◆ **GIVEN INSTRUCTION**: Repeat the lines of the data that follow, please, starting at the first and stopping after the one with "obj('harp', bm, M['brass'], lamp)".
[start]
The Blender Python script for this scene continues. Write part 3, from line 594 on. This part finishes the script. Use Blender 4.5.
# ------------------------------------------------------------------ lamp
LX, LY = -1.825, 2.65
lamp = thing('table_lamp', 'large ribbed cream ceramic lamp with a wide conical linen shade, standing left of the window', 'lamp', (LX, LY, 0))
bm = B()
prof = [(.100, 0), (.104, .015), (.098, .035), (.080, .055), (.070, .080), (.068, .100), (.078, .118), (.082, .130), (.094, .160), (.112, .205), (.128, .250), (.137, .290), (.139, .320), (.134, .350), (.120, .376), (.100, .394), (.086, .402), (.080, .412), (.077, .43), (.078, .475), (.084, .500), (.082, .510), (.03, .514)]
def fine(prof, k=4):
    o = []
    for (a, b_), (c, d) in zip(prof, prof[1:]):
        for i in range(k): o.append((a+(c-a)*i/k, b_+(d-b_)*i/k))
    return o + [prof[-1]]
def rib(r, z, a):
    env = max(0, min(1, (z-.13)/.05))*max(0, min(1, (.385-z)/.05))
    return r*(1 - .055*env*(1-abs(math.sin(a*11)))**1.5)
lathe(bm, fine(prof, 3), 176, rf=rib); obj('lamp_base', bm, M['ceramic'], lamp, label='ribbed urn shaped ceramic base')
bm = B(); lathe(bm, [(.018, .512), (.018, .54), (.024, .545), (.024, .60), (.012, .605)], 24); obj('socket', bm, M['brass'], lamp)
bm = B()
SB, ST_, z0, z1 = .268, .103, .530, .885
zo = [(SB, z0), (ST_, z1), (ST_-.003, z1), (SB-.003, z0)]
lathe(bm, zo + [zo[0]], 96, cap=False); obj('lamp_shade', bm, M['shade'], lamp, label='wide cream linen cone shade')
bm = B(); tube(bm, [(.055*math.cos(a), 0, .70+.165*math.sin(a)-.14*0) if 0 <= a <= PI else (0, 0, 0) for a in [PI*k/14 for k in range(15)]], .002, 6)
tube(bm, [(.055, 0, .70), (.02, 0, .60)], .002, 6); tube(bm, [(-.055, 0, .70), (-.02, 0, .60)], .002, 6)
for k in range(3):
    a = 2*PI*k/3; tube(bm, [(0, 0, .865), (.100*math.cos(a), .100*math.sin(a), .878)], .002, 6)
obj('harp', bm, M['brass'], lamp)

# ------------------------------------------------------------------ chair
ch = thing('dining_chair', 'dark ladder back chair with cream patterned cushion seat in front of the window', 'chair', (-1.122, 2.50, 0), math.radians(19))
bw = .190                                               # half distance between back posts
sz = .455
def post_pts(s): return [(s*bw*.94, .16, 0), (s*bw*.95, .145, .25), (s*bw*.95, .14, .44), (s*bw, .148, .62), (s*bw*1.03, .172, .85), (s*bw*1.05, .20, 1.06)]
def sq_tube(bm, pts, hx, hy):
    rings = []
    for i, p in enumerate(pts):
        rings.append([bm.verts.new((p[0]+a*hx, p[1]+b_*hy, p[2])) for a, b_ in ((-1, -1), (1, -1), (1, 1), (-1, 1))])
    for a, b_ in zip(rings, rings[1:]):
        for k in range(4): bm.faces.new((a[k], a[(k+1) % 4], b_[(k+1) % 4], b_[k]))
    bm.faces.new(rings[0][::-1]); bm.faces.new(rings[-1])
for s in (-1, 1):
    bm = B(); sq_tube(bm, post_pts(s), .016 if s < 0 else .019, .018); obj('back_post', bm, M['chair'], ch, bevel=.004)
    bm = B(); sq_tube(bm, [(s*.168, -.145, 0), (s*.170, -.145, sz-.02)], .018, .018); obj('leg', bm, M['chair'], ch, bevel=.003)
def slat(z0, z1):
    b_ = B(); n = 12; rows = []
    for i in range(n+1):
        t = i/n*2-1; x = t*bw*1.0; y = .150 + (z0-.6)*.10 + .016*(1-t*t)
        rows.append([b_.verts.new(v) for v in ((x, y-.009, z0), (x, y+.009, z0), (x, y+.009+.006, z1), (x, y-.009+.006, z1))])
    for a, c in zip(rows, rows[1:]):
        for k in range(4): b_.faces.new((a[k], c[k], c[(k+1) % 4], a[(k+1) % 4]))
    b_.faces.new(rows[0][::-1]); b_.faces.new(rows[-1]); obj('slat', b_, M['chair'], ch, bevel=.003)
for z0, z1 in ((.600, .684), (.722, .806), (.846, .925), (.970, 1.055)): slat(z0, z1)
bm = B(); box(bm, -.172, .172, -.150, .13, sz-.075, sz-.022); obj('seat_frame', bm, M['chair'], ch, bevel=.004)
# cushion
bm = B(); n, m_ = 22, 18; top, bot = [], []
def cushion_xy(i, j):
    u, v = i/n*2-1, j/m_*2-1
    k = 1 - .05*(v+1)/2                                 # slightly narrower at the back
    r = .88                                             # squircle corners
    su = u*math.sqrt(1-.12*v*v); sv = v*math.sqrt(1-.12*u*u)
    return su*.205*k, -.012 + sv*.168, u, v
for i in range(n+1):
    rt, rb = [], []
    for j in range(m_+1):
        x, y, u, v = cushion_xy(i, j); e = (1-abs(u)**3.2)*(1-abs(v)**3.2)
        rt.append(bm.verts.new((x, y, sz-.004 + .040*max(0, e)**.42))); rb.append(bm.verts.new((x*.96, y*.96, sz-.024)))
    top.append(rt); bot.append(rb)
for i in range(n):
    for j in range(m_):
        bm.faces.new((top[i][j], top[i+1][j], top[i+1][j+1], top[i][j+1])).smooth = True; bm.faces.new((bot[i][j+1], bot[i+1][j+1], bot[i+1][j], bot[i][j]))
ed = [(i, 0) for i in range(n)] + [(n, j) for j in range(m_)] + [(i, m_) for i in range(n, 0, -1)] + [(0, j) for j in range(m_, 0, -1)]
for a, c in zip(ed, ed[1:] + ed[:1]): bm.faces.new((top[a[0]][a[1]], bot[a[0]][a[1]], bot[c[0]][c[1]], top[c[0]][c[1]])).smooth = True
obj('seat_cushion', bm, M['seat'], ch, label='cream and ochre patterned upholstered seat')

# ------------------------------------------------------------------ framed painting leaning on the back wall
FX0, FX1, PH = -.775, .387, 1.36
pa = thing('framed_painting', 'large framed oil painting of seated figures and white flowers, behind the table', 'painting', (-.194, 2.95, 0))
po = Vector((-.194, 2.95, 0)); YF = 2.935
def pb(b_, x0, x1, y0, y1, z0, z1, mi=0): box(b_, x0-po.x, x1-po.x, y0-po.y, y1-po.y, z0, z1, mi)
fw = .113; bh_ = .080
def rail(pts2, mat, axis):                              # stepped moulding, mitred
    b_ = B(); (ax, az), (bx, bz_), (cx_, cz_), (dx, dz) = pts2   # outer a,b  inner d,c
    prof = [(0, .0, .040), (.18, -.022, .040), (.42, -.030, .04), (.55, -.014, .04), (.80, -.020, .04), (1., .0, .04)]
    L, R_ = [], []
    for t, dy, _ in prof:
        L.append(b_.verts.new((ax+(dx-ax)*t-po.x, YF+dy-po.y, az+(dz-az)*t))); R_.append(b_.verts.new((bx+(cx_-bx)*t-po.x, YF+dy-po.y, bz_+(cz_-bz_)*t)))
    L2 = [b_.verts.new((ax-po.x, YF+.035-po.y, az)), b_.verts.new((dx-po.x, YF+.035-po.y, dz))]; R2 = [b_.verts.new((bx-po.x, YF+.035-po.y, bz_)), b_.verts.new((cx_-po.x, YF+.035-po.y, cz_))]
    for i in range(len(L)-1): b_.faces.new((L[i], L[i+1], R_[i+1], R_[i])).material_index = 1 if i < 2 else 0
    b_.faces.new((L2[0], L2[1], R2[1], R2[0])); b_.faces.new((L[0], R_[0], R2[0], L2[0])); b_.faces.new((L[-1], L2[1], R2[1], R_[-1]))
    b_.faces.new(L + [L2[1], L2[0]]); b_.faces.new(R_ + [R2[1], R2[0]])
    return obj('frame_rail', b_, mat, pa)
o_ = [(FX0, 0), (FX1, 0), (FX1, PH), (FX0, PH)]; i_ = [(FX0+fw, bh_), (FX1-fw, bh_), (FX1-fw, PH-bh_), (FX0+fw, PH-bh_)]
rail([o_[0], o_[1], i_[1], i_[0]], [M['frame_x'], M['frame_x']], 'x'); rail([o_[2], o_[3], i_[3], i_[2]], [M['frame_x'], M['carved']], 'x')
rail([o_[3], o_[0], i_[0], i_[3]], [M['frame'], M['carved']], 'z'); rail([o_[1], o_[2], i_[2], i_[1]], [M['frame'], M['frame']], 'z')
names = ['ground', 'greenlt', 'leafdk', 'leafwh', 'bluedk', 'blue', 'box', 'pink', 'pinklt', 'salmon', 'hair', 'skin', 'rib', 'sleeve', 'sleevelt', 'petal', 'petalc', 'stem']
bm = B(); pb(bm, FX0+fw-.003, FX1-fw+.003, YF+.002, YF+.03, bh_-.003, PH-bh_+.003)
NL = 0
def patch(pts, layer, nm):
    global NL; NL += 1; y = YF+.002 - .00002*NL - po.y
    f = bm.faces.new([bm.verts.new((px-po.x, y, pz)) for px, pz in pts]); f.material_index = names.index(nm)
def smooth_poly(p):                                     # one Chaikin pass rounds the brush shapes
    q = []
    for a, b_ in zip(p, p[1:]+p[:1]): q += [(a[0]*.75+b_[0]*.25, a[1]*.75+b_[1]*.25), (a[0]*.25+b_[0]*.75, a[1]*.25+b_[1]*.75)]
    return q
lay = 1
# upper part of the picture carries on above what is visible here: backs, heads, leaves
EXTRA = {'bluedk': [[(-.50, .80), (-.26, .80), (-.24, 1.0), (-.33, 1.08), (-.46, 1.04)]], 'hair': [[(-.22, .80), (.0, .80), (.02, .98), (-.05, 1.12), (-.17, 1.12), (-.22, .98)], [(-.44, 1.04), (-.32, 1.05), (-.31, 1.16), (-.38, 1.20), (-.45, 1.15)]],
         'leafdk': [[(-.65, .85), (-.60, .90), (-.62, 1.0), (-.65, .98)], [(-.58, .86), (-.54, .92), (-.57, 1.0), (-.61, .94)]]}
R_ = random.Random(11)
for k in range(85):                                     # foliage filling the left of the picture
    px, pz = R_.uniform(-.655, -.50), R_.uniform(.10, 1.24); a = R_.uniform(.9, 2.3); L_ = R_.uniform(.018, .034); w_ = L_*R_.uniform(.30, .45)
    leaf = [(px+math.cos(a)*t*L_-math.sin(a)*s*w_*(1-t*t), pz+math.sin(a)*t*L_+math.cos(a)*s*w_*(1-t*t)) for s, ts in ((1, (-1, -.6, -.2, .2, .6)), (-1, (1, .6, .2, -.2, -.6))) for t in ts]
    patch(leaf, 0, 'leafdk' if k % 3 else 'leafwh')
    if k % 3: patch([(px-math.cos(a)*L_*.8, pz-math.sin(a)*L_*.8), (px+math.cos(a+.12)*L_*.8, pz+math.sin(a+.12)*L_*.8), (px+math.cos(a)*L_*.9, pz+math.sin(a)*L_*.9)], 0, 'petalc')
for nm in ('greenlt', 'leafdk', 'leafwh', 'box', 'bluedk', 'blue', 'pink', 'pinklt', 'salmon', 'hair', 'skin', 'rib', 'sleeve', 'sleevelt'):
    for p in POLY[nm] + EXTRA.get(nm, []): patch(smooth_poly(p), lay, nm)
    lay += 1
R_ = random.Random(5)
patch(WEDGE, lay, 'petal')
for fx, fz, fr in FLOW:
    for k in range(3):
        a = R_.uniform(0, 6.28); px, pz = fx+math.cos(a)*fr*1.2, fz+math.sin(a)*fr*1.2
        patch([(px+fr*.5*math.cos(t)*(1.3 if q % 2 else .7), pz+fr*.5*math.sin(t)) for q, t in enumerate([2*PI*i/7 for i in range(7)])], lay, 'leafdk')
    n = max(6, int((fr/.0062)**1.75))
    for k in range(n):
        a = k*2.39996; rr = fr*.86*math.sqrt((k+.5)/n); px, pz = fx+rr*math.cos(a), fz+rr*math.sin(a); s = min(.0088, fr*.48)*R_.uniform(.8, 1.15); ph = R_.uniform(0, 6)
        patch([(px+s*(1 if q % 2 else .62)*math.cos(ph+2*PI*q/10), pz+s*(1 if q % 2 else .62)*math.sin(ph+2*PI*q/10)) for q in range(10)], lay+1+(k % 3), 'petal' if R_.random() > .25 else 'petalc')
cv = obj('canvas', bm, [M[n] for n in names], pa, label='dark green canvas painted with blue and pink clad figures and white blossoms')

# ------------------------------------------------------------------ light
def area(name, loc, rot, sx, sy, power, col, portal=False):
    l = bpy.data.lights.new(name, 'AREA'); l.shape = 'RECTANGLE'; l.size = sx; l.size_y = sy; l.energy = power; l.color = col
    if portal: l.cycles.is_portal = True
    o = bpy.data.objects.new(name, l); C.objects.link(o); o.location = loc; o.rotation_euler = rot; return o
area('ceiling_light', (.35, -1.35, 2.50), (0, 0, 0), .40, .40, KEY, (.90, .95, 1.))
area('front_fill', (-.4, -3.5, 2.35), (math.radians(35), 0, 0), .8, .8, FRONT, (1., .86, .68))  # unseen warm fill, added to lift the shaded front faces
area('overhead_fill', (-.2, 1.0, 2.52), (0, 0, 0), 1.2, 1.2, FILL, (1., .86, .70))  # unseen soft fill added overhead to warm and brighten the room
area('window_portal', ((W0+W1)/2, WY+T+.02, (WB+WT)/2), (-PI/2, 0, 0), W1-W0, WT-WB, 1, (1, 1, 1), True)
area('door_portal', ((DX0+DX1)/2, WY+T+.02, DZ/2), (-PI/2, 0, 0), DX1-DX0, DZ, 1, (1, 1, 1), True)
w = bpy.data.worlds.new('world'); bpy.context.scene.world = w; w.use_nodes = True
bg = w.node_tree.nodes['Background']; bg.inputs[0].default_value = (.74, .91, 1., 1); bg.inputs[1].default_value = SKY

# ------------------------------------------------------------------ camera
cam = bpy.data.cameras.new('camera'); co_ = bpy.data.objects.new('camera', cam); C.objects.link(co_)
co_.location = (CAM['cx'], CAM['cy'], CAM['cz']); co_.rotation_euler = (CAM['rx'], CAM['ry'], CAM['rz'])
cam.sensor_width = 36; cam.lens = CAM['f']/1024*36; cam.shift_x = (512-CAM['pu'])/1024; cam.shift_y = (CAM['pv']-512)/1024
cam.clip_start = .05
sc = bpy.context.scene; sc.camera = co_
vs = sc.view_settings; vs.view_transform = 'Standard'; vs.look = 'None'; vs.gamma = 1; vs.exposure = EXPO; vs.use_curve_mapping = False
[end]
◆ **RESPONSE**:
The Blender Python script for this scene continues. Write part 3, from line 594 on. This part finishes the script. Use Blender 4.5.
# ------------------------------------------------------------------ lamp
LX, LY = -1.825, 2.65
lamp = thing('table_lamp', 'large ribbed cream ceramic lamp with a wide conical linen shade, standing left of the window', 'lamp', (LX, LY, 0))
bm = B()
prof = [(.100, 0), (.104, .015), (.098, .035), (.080, .055), (.070, .080), (.068, .100), (.078, .118), (.082, .130), (.094, .160), (.112, .205), (.128, .250), (.137, .290), (.139, .320), (.134, .350), (.120, .376), (.100, .394), (.086, .402), (.080, .412), (.077, .43), (.078, .475), (.084, .500), (.082, .510), (.03, .514)]
def fine(prof, k=4):
    o = []
    for (a, b_), (c, d) in zip(prof, prof[1:]):
        for i in range(k): o.append((a+(c-a)*i/k, b_+(d-b_)*i/k))
    return o + [prof[-1]]
def rib(r, z, a):
    env = max(0, min(1, (z-.13)/.05))*max(0, min(1, (.385-z)/.05))
    return r*(1 - .055*env*(1-abs(math.sin(a*11)))**1.5)
lathe(bm, fine(prof, 3), 176, rf=rib); obj('lamp_base', bm, M['ceramic'], lamp, label='ribbed urn shaped ceramic base')
bm = B(); lathe(bm, [(.018, .512), (.018, .54), (.024, .545), (.024, .60), (.012, .605)], 24); obj('socket', bm, M['brass'], lamp)
bm = B()
SB, ST_, z0, z1 = .268, .103, .530, .885
zo = [(SB, z0), (ST_, z1), (ST_-.003, z1), (SB-.003, z0)]
lathe(bm, zo + [zo[0]], 96, cap=False); obj('lamp_shade', bm, M['shade'], lamp, label='wide cream linen cone shade')
bm = B(); tube(bm, [(.055*math.cos(a), 0, .70+.165*math.sin(a)-.14*0) if 0 <= a <= PI else (0, 0, 0) for a in [PI*k/14 for k in range(15)]], .002, 6)
tube(bm, [(.055, 0, .70), (.02, 0, .60)], .002, 6); tube(bm, [(-.055, 0, .70), (-.02, 0, .60)], .002, 6)
for k in range(3):
    a = 2*PI*k/3; tube(bm, [(0, 0, .865), (.100*math.cos(a), .100*math.sin(a), .878)], .002, 6)
obj('harp', bm, M['brass'], lamp)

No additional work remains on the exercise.